Es menester comprender de una vez por todas que el ingrato es y será como el escorpión de la fábula. Su naturaleza siempre apuntará a picar. Siempre. Recordemos nuestras crudas experiencias y decidamos reflexionar sobre nuestro alrededor.

Me viene a las mieses aquella fábula que no sé porque olvidé durante tantos años y que ahora vuelve como un rayo que alguien mandara para iluminar el sótano de mi memoria. Para empezar tanto por aquí como por allá los lobos más que nunca se visten de corderos. Si no todos eso sí la gran mayoría. Pero a solas se quitan las caretas, dentro de ellas su forma de comer sale a relucir.

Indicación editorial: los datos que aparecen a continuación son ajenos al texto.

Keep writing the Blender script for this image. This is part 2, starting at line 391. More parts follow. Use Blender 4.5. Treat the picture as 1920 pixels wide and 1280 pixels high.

Resulta pues que un lobo, siempre comiendo a dos carrillos, se encontraba engullendo carne tras carne cuando de repente se atragantó con un hueso a tal punto que no podía ni hablar. Desesperado a la vez divisó pasar por encima suyo una cigüeña así que sin más a base de innumerables señas rogó auxilio. Ella con rapidez acudió y a secas introdujo su pico en la boca del lobo y extrajo en un santiamén ese hueso que ya casi casi lo mataba.

Cierto, quizá no debió preguntarle nada al lobo esta sana ave de paso, sabiendo ya como son estos canes por los relatos de las abuelas y demás, pero acá precisamente nos encontramos con uno que cuando se le conoce representaba su papel, disfrazado de corderito, incluso utilizando sus mañas para hacer más real lo de que por sí ya era real: implorando lo ayudaran con agilidad inaudita y desesperación sincera. Y nada, la cigüeña le preguntó cómo le recompensaría el enorme favor que le había hecho. Obteniendo de respuesta una pregunta también: “¿cómo puedes pedirme una recompensa, es que acaso hay una superior al hecho de no hacerte daño, al de dejarte vivir para que puedas contar que pusiste tu vida entre mis largos y filudos dientes?”

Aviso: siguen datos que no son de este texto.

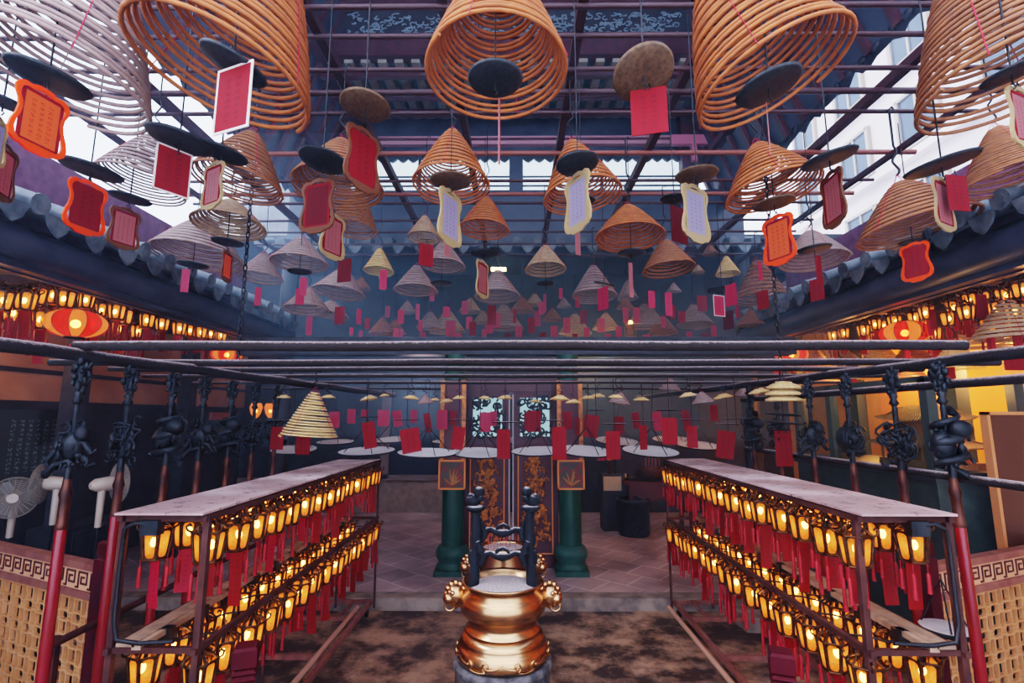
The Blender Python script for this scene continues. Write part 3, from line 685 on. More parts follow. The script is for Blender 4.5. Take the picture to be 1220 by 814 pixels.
# cards: u, v_top, w px, h px, kind, panel, border, yaw deg, depth-scale, description
CARDS = [
 (281, 78, 42, 80, 'card', 'card_red', 'border_white', -48, 'red card with white edge inside the big orange upper left coil'),
 (209, 177, 43, 54, 'card', 'card_red', 'border_white', 12, 'square red card with white edge, left'),
 (54, 106, 68, 78, 'plaque', 'card_orange', 'border_orange', 10, 'glowing orange plaque under dark plate, far left'),
 (107, 216, 50, 62, 'plaque', 'card_red', 'border_orange', 10, 'red panelled orange plaque, left over the eave'),
 (151, 248, 40, 48, 'plaque', 'card_rose', 'border_brown', 8, 'small rose plaque with brown rim, left over the eave'),
 (8, 172, 34, 66, 'plaque', 'card_rose', 'border_brown', 14, 'rose plaque cut by the left frame edge, lower'),
 (-2, 138, 30, 58, 'plaque', 'card_pale', 'border_cream', 20, 'pale plaque cut by the left frame edge, upper'),
 (256, 193, 26, 56, 'plaque', 'card_rose', 'border_cream', -36, 'narrow cream plaque with rose panel, left'),
 (434, 153, 42, 74, 'plaque', 'card_red', 'border_brown', 30, 'tall red plaque with brown rim, left of centre'),
 (380, 213, 42, 64, 'plaque', 'card_dark', 'border_brown', -14, 'dark red plaque with brown rim, left of centre'),
 (398, 254, 30, 54, 'plaque', 'card_rose', 'border_cream', 28, 'rose plaque with cream rim behind the dark red plaque'),
 (537, 226, 28, 66, 'plaque', 'card_pale', 'border_cream', 35, 'long lavender plaque with cream rim, centre'),
 (687, 206, 31, 70, 'plaque', 'card_pale', 'border_cream', -22, 'pale blue plaque with yellow rim, right of centre'),
 (772, 104, 46, 58, 'card', 'card_red', None, 30, 'bright red card under the brown tilted plate'),
 (827, 220, 33, 68, 'plaque', 'card_pale', 'border_cream', 22, 'lavender written plaque with cream rim, right of centre'),
 (808, 246, 20, 44, 'card', 'card_dark', None, 40, 'dark red card behind the lavender written plaque'),
 (925, 256, 39, 58, 'plaque', 'card_orange', 'border_orange', -8, 'glowing orange plaque under the coil, right'),
 (989, 204, 28, 66, 'plaque', 'card_rose', 'border_brown', -40, 'narrow rose plaque with brown rim, right'),
 (1088, 289, 38, 45, 'plaque', 'card_red', 'border_orange', -6, 'bright orange red plaque over the right eave'),
 (1120, 211, 24, 64, 'plaque', 'card_rose', 'border_cream', 52, 'narrow pink plaque beside a red card, right'),
 (1138, 208, 26, 44, 'card', 'card_red', None, 30, 'red card beside the narrow pink plaque, right'),
 (1213, 104, 34, 76, 'plaque', 'card_rose', 'border_cream', 30, 'pink plaque with cream rim at the right frame edge'),
 (508, 290, 18, 27, 'card', 'card_red', None, 4, 'small square red card under the small tan coil'),
 (411, 308, 17, 28, 'card', 'card_dark', None, -22, 'small dark red card, left of centre'),
 (575, 310, 15, 44, 'plaque', 'card_rose', 'border_cream', 34, 'small narrow cream plaque, centre'),
 (457, 321, 9, 24, 'strip', 'card_pink', None, 10, 'pink strip under the straw coloured coil'),
 (272, 299, 13, 36, 'plaque', 'card_orange', 'border_brown', 30, 'small tan plaque over the left eave'),
 (222, 320, 9, 28, 'strip', 'card_pink', None, 20, 'pink strip under the pale coil, over the left eave'),
 (308, 342, 7, 22, 'strip', 'card_pink', None, 20, 'pink strip by the left eave tiles'),
 (362, 330, 8, 22, 'strip', 'card_pink', None, 20, 'pink strip under the small pale coil, left'),
 (358, 343, 12, 20, 'strip', 'card_pink', None, -10, 'short pink card under the small pale coil, left'),
 (369, 377, 7, 22, 'strip', 'card_pink', None, 10, 'pink strip low over the left eave end'),
 (405, 365, 13, 21, 'strip', 'card_red', None, -10, 'plum card under the coil behind the dark red card'),
 (428, 368, 6, 18, 'strip', 'card_pink', None, 30, 'thin pink strip, left of centre above the rods'),
 (718, 342, 13, 27, 'card', 'card_pink', None, -10, 'pink card under the tilted black plate'),
 (776, 346, 9, 21, 'strip', 'card_pink', None, 10, 'pink strip left of a mauve strip, right of centre'),
 (796, 348, 9, 28, 'strip', 'card_pink', None, 5, 'mauve pink strip under brown coil, right of centre'),
 (856, 352, 13, 24, 'card', 'card_pink', 'border_white', 6, 'pink card with pale edge, right of centre'),
 (870, 338, 14, 26, 'card', 'card_pink', None, -4, 'bright pink card beside the pale edged card'),
 (867, 370, 13, 22, 'card', 'card_dark', None, 0, 'dark red card below the twin pink cards'),
 (908, 346, 14, 22, 'card', 'card_red', None, 0, 'small red card on the small brown coil, right'),
 (974, 304, 13, 34, 'strip', 'card_red', None, 30, 'tall red strip before the right parapet'),
 (972, 332, 18, 26, 'card', 'card_red', None, 0, 'red card below the tall strip, right eave'),
 (905, 312, 10, 22, 'strip', 'card_pink', None, 40, 'pink slanted strip under the orange plaque'),
 (595, 116, 5, 82, 'strip', 'card_rose', None, 70, 'thin wooden tally hanging from the top centre plate'),
 (913, 122, 7, 66, 'strip', 'card_rose', None, 60, 'thin wooden tally hanging from the upper right plate'),
 (688, 274, 9, 30, 'strip', 'card_rose', None, 40, 'tan strip hanging below the pale blue plaque'),
 (533, 288, 9, 18, 'strip', 'card_rose', None, 40, 'tan strip hanging below the long lavender plaque'),
 (751, 312, 6, 42, 'strip', 'card_rose', None, 30, 'tan strip hanging below the tight orange coil'),
]
for (u, v, w, h, kind, pc, bc, yaw, desc) in CARDS:
    D = depth_for(v - 10)
    D = min(D, .27 * F / w) if kind != 'strip' else D
    D = max(2.2, D)
    p = PD(u, v, D); Hh = h * D / F * 1.06; T = (u - 614) / F
    if kind == 'strip': W = w * D / F; y = rad(yaw)
    else:
        f = (w / h) / (.8 if kind == 'plaque' else .72); Rr = math.hypot(1, T); ph = math.atan(T)
        if f < Rr: y = (1 if yaw > 0 else -1) * math.acos(f / Rr) - ph; W = w * D / F / f
        else: y = -ph; W = w * D / F / Rr
    card(p, W, Hh, kind, pc, bc, desc.replace('plaque', 'prayer plaque', 1) if 'plaque' in desc else desc.replace('card', 'prayer card', 1), y)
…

Por supuesto, si ayudamos a un malvado no debemos esperar recompensas, “el ingrato tan solo en su provecho piensa”, como dice la moraleja.

Vamos, no hay que tropezar tanto con la misma piedra.

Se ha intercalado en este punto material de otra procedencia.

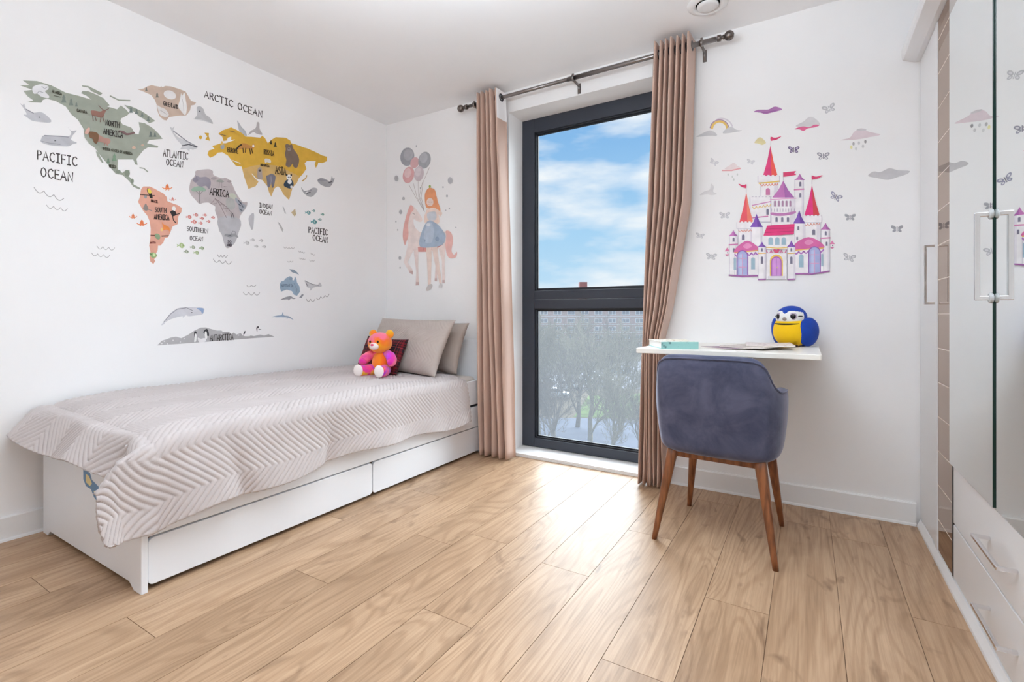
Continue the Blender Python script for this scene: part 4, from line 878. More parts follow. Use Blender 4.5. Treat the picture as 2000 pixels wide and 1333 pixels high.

Eso de guardar las distancias de repente con ciertas personas además podría ser interpretado como saber decir adiós, poner un punto final con resolución. No es tanto abrir la boca y proferir que debemos aprender a perdonar sino más bien motivar el afán de olvidar, el saber perder y seguir adelante recordando sólo la lección. Ni las venganzas ni los perdones son ya importantes cuando se confirma la defraudación de un sentimiento especial. Como comentó Borges alguna vez: “yo no hablo de venganzas ni de perdones, el olvido es la única venganza y el único perdón”.

No más que perder. Mochila al hombro y seguir.